Deneyimli dalgıç ve sualtı görüntüleme uzmanı Ali Ethem Keskin, “Maltepe ile Kınalıada arasındaki Manastır Kayalıkları’nı uzun süredir merak ediyordum. 1999 Marmara Depremi’nin ardından denize kayan kara alanı, çınar ağacı ve beton yapılar merakımı körüklemişti. 26 Temmuz’daki Silivri Depremi bana batık adayı hatırlattı. Önceki dalışlarda bahsedilen 45 derecelik duvarı bulmak ilk amacımdı. Serco’nun bahsettiği güçlü sürpriz akıntının bizi sürüklemesinden korkuyordum ama olmadı. Teknemiz karaya oturma riskinden dolayı yaklaşamayınca ekipmanlarla 100 metre kadar yüzdük ve dalışa geçtik. İnsan yapısı olduğunu düşündüğümüz blokları aradık. Deniz kestanesi ve midyelerin tüm bölgeyi kapladığını gördük. Böyle bir gizemin peşinden gitmek ve kayıp adanın üstüne dalmak çok heyecan vericiydi” dedi.

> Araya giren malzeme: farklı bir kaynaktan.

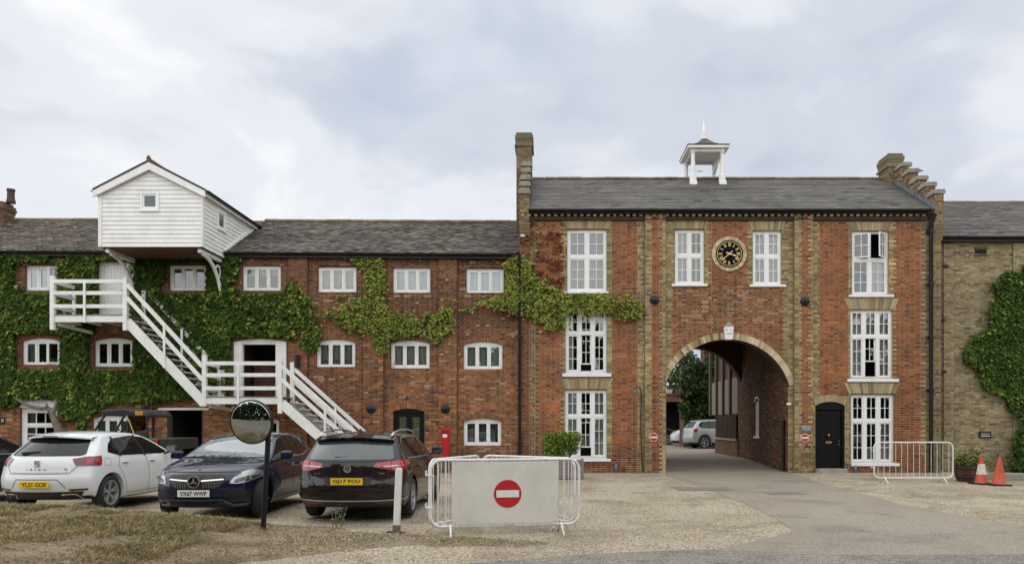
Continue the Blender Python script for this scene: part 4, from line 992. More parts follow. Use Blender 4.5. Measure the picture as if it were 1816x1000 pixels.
# ---------------------------------------------------------------- lucam (projecting hoist cabin)
luc = obj('hoist_cabin', None, mill); luc.empty_display_size = .2; luc['label'] = 'white weatherboarded hoist cabin projecting from the roof on curved brackets'
YL = 23.03; lzb, lze = Z(438, YL), Z(337, YL); lxm = (LX0 + LX1) / 2; lza = Z(291, YL)
slope_l = (lza - lze) / (lxm - LX0)
nb_ = 13; bh = (lze - lzb) / nb_
def wboard(q, p0, p1, z, h, nrm):        # tapered board with its bottom edge proud
    p0 = Vector(p0); p1 = Vector(p1); nrm = Vector(nrm); a, b = nrm * .030, nrm * .006
    q.idx([p0 + a + Vector((0, 0, z)), p1 + a + Vector((0, 0, z)), p1 + b + Vector((0, 0, z + h)), p0 + b + Vector((0, 0, z + h)), p0 + Vector((0, 0, z)), p1 + Vector((0, 0, z)), p1 + Vector((0, 0, z + h)), p0 + Vector((0, 0, z + h))],
          [(0, 1, 2, 3), (0, 4, 5, 1), (4, 0, 3, 7), (1, 5, 6, 2)])
wx0, wx1, wz0, wz1 = X(250, YL), X(283, YL), Z(374, YL), Z(341, YL)
# core
q = MB(); roofz = lambda y: mE0 + (mR0 - mE0) * (y - EY) / (MRY - EY)
q.idx([(LX0, YL, lzb), (LX1, YL, lzb), (LX1, YL, lze), (lxm, YL, lza), (LX0, YL, lze), (LX0, 27.6, lzb), (LX1, 27.6, lzb), (LX1, 27.6, lze), (lxm, 27.6, lza), (LX0, 27.6, lze)],
      [(0, 1, 2, 3, 4), (1, 6, 7, 2), (5, 0, 4, 9)]); q.build('cabin_frame', M['white'], luc)
q = MB(); nfl = 7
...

Tarihi miras keşfedilmeyi bekliyor
Sualtı fotoğrafçısı Yavuz Pilevneli ise, “Hep anlatılan ve gizemi çözülemeyen Vordonosi’yi sualtında görmek heyecanlandırdı beni. Manastıra ait taş yapılar aradık ve gördüğümüz hemen her şeyin fotoğrafını çekerek anlam vermeye çalıştık. Vordonosi, ülkemizin derinliklerinin de çok zengin bir tarihi miras barındırdığını kanıtlıyor” dedi. Serco Ekşiyan ise, “Şimdiye kadar çalışmalar hep yüzey araştırmasıydı. Son dalışta ve hava fotoğraflarında tespit edilen duvar kalıntıları detaylı çalışma yapılma zorunluluğu doğurdu” dedi.